Ajoutons à cela des effectifs surchargés, le manque de reconnaissance d’un métier vécu comme de plus en plus difficile, des nouveaux dispositifs non financés (comme la chorale dans chaque école et établissement), les crédits pédagogiques en baisse, l’état de déshérence de la formation continue, le sentiment d’impuissance face aux difficultés des élèves… Une accumulation de sujets de mécontentement qui a eu raison des digues habituelles que sont chez eux l’intérêt des élèves ou le sens de la « mission » et de l’intérêt général. On en avait eu de premiers signes après le suicide de Christine Renon, directrice d’école à Pantin, fin septembre dernier.

L’exigence d’une revalorisation importante des salaires a trouvé un écho au sein du gouvernement, comme moyen de limiter la baisse des pensions. Mais les premières annonces, encore relativement floues, ne sont pas de nature à calmer les esprits. La revalorisation serait « progressive », étalée sur une dizaine d’années au bas mot, commencerait « à partir de 2021 », après un dialogue social encore à peine entamé. De plus il s’agirait essentiellement de primes, sans qu’on sache sur quel critère elles seraient versées. L’été dernier, le ministre avait clairement conditionné la revalorisation au fait de « travailler plus ».

L’école de la défiance

Quant aux prises de parole tous azimuts du ministre en décembre, elles ont eu plutôt tendance à jeter de l’huile sur le feu. Fin novembre sur RTL, il a ainsi assuré à propos des enseignants que « certains sont en grève parce qu’ils ne comprennent pas tout ». Traduction par ces mêmes enseignants : « Il pense que les profs sont des cons ». Le 10 décembre, sur France Inter, il dit que « s’il y avait un retrait de la réforme » (une « hypothèse d’école [qui] n’arrivera pas »), les professeurs en seraient les « principales victimes », puisque « tout un pan de la justification [de la revalorisation] ne serait plus là ». Traduction chez les enseignants : « Pas de revalorisation pour ceux qui ne seront pas concernés par la réforme ». Enfin, le ministre s’est également allé à hasarder que la grève de mardi serait peu suivie par les enseignants, ceux-ci étant rassurés par ses annonces et cette réforme qu’il qualifie d’« opportunité de progrès ». Traduction dans les salles des profs : « C’est de la provocation, mobilisons-nous ! ». C’est à se demander comment Jean-Michel Blanquer peut ne pas s’apercevoir de la contre-performance de ses « petites phrases »…

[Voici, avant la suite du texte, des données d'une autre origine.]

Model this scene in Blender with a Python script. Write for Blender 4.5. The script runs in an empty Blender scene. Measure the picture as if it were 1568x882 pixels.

On ne se risquera pas à prédire jusqu’où ira cette mobilisation, notamment avec la césure des vacances de Noël. Mais on ne risque pas grand-chose à affirmer que, pour une grande majorité des enseignants, tous niveaux confondus, c’est bien une défiance durable envers leur ministre qui s’est installée.

  • 1. Dispositif qui permettait d’affecter à certaines écoles un enseignant supplémentaire, en soutien des professeurs ayant charge de classe, pour aider la progression des élèves en difficulté (travail en atelier, en petit groupe…).